Monday, February 28, 2011

Continuous Integration with CIJoe

CIJoe lacks a great many things that I usually expect in a CI server.  But it is now unclear if they are really all that needed, or just added by CI marketing.  Here is now I usually get CIJoe working with the least Effort.

The abridged version:

# rvm
$ bash < <( curl http://rvm.beginrescueend.com/releases/rvm-install-head )
$ rvm install 1.8.7-p330
$ rvm use 1.8.7-p330@foo --create
$ gem install bundler
$ gem install cijoe
$ git clone git://github.com/XXX/foo.git
$ nohup cijoe -p 4000 foo &
$ git config --add cijoe.runner "bundle install 2>&1 && rake ci"

  1. Install RVM
Docs on installing RVM are here.  I use this to isolate my version of Ruby and Gems from other CIJoe servers that I will setup on the same machine.  This reduces the headaches later

1.1. Install Ruby
With RVM installing new versions of ruby is easy with RVM.  For example I use ruby 1.8.7-p330 on one of my projects so I run rvm install 1.8.7-p330.

1.2. Create a Gemset
For every CI Server I run I use a different gem set.  Yes it uses more disk space but it saves so many headaches if two repos need different versions of different gems it is worth it.  You can run it with the "rvm use" command.  Lets say my project is called "FOO" I would run rvm use 1.8.7-p330@foo --create to switch to ruby 1.8.7-p330 using gemset foo and create the gemset if it doesn't already exist.

1.3. Install Bundler
Bundler is a manager for RubyGems that aids in getting the correct version of the correct gems installed.  I install it so that before every make I run "bundle install" to make sure that the CI server has all the gems it needs for the test to pass.  And if it fails because of a gem problem then it means the correct gems were not noted in the GemFile and therefore it will break in production.

2. Install CIJoe
CIJoe is a gem and it should be installed in the same gemset that the repo will be run out of.  So if the code to test is Foo then run rvm use 1.8.7-p330@foo --create; gem install cijoe.

2.1. Clone your repo
git clone git://github.com/XXX/foo.git or something like that

2.2. Run CIJoe
I run it with nohup and & so it is in the background and always running.  I also give it a known port so that I blow a hole in the firewall for it (see below for why).

nohup cijoe -p 4000 foo &

3. Configure your repo
This is both a strength and weakness of CIJoe: all the configuration for what to run and how is stored in the Git repo.  The strength is that it is stored with the repo, the weakness is that .git/config and .git/hooks are not pushed to remote repos so if you need to start over you will need to recreate that config from scratch.

3.1. Add the runner command
CIJoe only allows running of a single command but it executes it in "sh" so you can use "&&" to chain them.  However, to make things easier on myself I always create a rake task called "ci" and execute that.
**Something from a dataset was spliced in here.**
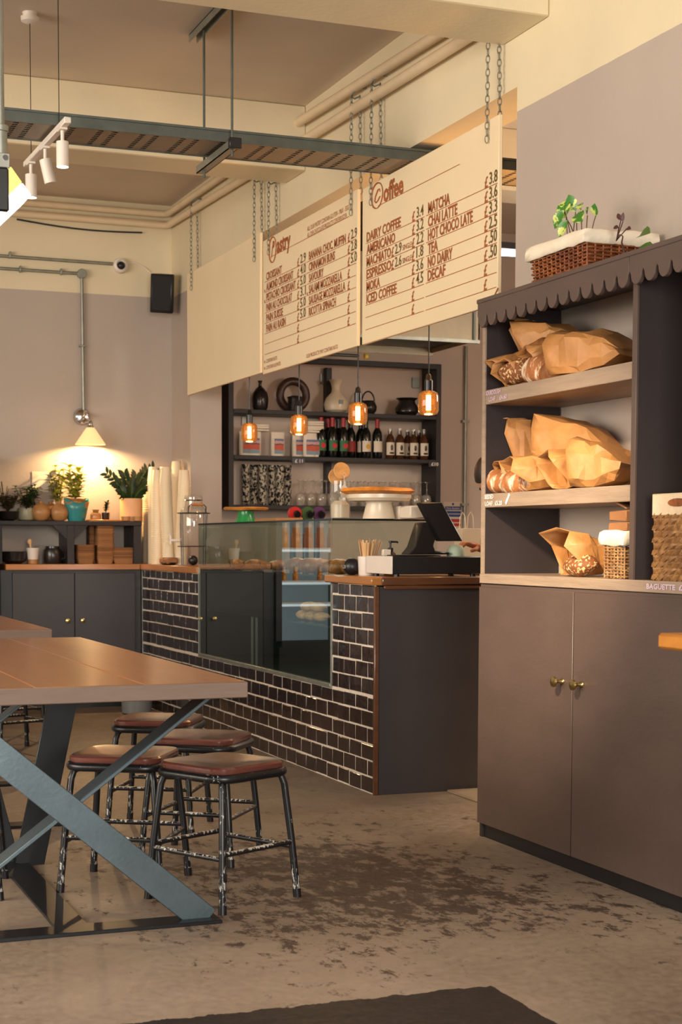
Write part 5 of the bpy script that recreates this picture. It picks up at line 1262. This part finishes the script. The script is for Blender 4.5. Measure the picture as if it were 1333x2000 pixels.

Also, to make sure that all the gems are correctly installed I run bundler first.

Note: When chaining commands via && make sure you redirect stderr to stdout since CIJoe only reads stdout, otherwise you will get nothing in the output file.  The last command will already have stderr redirected so do not do it twice.

git config --add cijoe.runner "bundle install 2>&1 && rake ci"

3.2. Adding Notification
CIJoe just executes .git/hook/build-failed on a failure and .git/hook/build-worked on a success.  The examples show how to setup these up.

4. Auto build
Any HTTP PUSH to CIJoe will cause a build to be kicked off.  This is useful for auto-kicking a build when a new commit is pushed.

4.1. Blow a hole in the Firewall
This is so that github can get into your build server, since I assume you have your build server behind a firewall.  Your config will depend on Firewall/Router.

4.2. Configure Github
Just add a Post-Receive hook via the github admin screen.